An archaeological “trouvaille”, a movie miraculously survived from the seventies that casts new, cold, revealing light upon past and contemporary mores; the ghost of Henry James rising from Highbrow Hell to harrow the dumbed-down, fatted calves of yesteryear and today.
Arguably, this feature film belongs in the Guinness Book of World Records as the one that has taken the longest to finish (1978-2000) and to be publicly presented (it was first shown in 2007, at the New York Underground Film Festival) after surviving the worst possible vicissitudes: the shooting, begun in 1978, had to be interrupted for lack of funds and every attempt to resume it failed – a whole late-20th Century novella in itself, of course; then, in what had all the makings of a tragic, fatal blow to the project, the color negative was mistakenly trashed by the lab that had it on deposit; so all that remained was a heavily manhandled, black-and-white work print which, after careful restoration, was finally completed in the summer of 2000 according to a sub-text script shot over one long week-end in color video.
Even more unique than the countless obstacles that had to be surmounted before the film could be completed, however, is the original, “elevated” cultural paradigm that it represents. Here is a quintessentially cultivated movie, the kind most of the industry and all of the demagogues have always abhorred and effectively almost prevented from ever seeing the light. Here is a precious relic that survives and provides fresh evidence of the deeper meaning and implications of such terms as “independent” and “underground”. Here is an example of the Seventh Art truly for a happy few.
Young people today have a right to ask themselves: couldn’t mommy and daddy see thirty years ago what was going to happen? Why didn’t they do something about it? Well, they tried, but their communication was impaired, it seemed nobody would listen. And, as time went by, the truth got buried deeper and deeper, until it seemed it was gone, forever. Thirty years of social amnesia aren’t easily recouped. But there is always some shred of evidence that survives, some clue one can latch onto to reconstruct the past, to explain the present. Trying to make sense of what went on between Bob and Lisa, the way Cesare does, can be a start.
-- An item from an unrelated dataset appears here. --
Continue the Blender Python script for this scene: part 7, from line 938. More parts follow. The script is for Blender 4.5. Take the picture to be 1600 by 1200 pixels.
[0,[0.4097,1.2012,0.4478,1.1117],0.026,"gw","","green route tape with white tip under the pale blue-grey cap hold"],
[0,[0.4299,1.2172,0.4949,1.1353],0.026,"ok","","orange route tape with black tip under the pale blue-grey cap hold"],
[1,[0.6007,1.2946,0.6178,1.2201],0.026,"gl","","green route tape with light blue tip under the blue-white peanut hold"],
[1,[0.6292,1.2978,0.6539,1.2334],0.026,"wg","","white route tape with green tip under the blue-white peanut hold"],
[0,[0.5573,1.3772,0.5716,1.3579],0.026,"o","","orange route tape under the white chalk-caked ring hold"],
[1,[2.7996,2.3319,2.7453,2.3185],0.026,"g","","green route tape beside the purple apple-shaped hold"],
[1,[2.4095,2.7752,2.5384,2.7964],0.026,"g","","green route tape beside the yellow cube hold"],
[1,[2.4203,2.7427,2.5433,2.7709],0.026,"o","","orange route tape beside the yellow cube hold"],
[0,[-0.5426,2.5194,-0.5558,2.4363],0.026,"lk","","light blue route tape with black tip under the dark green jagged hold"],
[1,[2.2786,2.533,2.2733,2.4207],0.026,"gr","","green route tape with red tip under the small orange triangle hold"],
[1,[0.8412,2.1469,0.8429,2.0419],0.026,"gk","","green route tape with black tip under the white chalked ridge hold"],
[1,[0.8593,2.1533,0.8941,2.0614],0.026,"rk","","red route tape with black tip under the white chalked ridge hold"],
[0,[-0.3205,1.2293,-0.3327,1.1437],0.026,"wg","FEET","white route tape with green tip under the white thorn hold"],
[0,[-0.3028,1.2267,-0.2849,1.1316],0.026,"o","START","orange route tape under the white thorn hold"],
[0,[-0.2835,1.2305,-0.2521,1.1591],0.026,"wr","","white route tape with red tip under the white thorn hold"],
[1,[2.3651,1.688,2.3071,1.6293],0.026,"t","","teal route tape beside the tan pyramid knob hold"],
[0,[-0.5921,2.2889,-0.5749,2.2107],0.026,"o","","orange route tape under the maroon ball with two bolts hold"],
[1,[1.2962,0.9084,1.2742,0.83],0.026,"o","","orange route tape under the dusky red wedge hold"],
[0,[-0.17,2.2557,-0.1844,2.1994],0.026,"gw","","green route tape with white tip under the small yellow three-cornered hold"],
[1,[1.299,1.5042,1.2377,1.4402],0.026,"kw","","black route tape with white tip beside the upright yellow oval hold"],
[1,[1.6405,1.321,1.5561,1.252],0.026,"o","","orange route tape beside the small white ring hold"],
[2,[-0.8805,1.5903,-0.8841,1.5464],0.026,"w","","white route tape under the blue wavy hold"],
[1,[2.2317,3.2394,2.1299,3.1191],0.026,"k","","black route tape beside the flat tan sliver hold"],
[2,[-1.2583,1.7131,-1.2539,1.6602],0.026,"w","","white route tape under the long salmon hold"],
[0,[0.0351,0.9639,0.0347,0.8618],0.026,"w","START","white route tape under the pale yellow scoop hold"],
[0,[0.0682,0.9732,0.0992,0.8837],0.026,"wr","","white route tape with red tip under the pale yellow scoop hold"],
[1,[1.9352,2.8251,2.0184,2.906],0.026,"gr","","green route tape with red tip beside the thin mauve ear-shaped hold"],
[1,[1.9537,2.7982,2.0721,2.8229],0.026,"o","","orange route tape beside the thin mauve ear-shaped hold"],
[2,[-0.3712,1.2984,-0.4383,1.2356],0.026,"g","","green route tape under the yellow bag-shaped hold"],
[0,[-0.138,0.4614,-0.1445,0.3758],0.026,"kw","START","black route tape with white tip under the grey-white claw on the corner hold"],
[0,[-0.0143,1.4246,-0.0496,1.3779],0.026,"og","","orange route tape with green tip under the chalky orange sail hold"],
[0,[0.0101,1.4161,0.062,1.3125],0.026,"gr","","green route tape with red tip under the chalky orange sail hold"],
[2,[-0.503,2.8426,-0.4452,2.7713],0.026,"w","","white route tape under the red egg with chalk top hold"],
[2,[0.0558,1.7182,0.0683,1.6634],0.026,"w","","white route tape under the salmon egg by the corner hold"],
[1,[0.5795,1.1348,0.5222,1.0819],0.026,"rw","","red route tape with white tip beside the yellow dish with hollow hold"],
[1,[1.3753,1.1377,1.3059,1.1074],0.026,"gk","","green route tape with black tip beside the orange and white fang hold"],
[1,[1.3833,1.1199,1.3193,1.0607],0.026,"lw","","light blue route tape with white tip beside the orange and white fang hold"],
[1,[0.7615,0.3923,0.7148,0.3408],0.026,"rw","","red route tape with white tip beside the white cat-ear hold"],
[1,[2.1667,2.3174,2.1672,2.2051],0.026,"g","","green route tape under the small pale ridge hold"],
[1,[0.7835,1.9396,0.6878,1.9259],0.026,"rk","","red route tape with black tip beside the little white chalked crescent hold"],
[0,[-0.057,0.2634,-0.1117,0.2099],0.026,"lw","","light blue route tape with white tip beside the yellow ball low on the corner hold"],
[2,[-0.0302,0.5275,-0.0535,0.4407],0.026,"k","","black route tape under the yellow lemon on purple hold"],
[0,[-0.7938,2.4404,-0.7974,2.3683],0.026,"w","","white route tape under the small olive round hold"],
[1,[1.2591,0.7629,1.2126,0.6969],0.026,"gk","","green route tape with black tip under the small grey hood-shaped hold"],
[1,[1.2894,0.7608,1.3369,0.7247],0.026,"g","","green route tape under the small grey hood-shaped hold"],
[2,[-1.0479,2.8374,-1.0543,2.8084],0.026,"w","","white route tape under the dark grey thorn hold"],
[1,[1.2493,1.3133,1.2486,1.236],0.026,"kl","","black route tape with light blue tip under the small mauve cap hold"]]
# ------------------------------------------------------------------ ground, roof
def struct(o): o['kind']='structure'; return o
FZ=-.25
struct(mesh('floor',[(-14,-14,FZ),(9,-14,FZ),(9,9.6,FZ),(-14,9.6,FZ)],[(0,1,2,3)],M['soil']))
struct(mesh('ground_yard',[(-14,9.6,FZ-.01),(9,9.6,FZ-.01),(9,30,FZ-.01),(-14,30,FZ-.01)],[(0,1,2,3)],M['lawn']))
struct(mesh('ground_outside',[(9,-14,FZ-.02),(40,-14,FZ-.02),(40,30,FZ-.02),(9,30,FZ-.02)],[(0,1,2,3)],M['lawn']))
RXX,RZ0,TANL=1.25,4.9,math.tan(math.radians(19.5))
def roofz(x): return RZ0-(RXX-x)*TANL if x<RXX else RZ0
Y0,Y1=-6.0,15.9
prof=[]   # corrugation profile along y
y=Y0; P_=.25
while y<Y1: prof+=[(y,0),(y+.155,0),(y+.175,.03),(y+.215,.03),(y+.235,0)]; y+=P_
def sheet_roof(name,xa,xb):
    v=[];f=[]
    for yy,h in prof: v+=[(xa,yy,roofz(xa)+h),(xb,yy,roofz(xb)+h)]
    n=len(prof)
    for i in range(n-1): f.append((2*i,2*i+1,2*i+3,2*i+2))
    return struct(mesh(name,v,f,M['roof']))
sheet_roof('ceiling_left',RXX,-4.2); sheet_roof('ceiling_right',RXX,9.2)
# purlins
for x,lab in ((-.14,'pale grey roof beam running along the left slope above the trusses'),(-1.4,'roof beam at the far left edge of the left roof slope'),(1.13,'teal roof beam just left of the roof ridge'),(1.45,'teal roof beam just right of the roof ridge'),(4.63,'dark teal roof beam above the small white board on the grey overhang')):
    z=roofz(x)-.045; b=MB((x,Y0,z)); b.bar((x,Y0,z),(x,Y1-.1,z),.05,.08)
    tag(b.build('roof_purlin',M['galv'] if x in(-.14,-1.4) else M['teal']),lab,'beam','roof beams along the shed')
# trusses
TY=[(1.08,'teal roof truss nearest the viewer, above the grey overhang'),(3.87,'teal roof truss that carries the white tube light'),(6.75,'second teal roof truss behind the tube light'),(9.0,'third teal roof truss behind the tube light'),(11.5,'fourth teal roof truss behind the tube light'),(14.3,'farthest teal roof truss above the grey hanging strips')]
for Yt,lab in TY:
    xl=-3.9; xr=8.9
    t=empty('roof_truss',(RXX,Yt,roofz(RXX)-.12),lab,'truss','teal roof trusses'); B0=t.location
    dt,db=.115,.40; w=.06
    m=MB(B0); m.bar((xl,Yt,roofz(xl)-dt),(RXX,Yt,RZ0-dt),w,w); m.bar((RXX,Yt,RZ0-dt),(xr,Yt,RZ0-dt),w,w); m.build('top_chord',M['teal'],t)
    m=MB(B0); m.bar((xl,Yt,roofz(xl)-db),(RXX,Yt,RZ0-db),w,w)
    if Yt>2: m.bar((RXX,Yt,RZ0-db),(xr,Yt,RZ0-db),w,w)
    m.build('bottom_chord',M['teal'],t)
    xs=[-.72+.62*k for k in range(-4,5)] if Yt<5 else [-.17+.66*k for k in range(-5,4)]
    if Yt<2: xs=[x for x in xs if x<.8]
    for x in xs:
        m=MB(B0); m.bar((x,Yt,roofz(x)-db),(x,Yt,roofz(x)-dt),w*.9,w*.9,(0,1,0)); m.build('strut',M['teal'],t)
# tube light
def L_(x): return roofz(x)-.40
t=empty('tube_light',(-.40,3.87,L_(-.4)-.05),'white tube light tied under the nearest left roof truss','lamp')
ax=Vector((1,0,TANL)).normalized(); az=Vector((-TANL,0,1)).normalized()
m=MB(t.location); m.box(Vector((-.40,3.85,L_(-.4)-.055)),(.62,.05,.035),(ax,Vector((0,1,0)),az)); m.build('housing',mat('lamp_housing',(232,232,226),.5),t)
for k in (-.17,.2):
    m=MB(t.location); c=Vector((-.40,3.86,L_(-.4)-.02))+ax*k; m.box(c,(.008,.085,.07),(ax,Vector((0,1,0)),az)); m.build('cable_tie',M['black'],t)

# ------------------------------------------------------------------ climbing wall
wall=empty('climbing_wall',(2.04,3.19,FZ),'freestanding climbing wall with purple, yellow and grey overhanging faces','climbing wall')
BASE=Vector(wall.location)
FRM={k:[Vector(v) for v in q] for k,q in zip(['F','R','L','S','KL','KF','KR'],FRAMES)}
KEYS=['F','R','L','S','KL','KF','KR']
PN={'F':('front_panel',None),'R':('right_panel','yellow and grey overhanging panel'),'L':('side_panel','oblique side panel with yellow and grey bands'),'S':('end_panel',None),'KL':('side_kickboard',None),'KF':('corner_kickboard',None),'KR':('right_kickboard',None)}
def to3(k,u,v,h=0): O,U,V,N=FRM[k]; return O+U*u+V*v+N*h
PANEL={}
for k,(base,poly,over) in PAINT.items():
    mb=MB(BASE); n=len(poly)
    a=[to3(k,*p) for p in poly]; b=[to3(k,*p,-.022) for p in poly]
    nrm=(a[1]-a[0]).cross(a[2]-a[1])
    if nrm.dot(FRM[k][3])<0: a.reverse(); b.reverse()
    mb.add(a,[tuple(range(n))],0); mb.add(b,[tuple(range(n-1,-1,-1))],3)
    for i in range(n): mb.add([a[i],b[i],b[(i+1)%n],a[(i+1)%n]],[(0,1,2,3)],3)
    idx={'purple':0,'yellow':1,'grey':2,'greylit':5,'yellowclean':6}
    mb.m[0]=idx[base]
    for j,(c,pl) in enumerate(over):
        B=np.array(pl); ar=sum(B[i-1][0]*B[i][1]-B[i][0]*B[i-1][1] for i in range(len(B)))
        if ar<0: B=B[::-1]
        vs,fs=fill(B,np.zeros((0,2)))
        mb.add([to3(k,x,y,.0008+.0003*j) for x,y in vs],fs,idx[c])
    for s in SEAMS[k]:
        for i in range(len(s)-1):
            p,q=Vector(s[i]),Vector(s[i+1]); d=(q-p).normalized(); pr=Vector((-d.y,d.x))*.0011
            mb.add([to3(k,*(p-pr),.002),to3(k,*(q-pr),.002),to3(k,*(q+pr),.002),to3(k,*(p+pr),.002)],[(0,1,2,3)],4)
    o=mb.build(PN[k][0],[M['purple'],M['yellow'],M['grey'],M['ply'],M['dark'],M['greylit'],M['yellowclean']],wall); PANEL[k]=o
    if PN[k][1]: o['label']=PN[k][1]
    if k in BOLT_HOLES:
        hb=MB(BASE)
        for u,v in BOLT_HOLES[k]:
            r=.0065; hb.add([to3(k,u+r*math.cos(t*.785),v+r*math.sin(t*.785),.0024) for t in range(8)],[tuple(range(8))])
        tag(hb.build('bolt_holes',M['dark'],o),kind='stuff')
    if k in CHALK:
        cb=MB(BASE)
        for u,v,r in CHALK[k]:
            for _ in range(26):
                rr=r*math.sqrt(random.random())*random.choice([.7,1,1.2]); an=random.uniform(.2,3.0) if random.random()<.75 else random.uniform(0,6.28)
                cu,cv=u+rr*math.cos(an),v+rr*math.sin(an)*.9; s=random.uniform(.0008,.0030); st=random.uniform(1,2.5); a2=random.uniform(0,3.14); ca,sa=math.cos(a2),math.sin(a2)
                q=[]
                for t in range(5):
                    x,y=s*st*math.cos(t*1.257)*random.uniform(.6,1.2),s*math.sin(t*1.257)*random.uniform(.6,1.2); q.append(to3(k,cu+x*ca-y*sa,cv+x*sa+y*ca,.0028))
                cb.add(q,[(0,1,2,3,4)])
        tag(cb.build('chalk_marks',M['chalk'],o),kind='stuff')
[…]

The time is the summer of 1978, the place an elegant country villa in the outskirts of Padua, Italy. Lisa and Bob, two American yuppies in their mid-twenties, have been invited to sojourn there during their vacations by the owner, Cesare, though he be absent; neither was forewarned, however, of the other’s probable presence. Had they met somewhere back home in the States, they might have had a one-night stand: in finding themselves instead in a foreign country and forced to spend several days together at the same important house, they cannot but manifest their own and discover each other’s deeper nature. Several months later, in the course of a visit to the villa in the company of two of his lady friends, Cesare – who has received letters of complaint from Lisa and Bob about their experiences while they were his guests – reflects in depth, from his own cosmopolitan perspective, on what may have occurred to make their stays so unpleasant.
If you thought “The Big Chill” was cool, grab another sweater.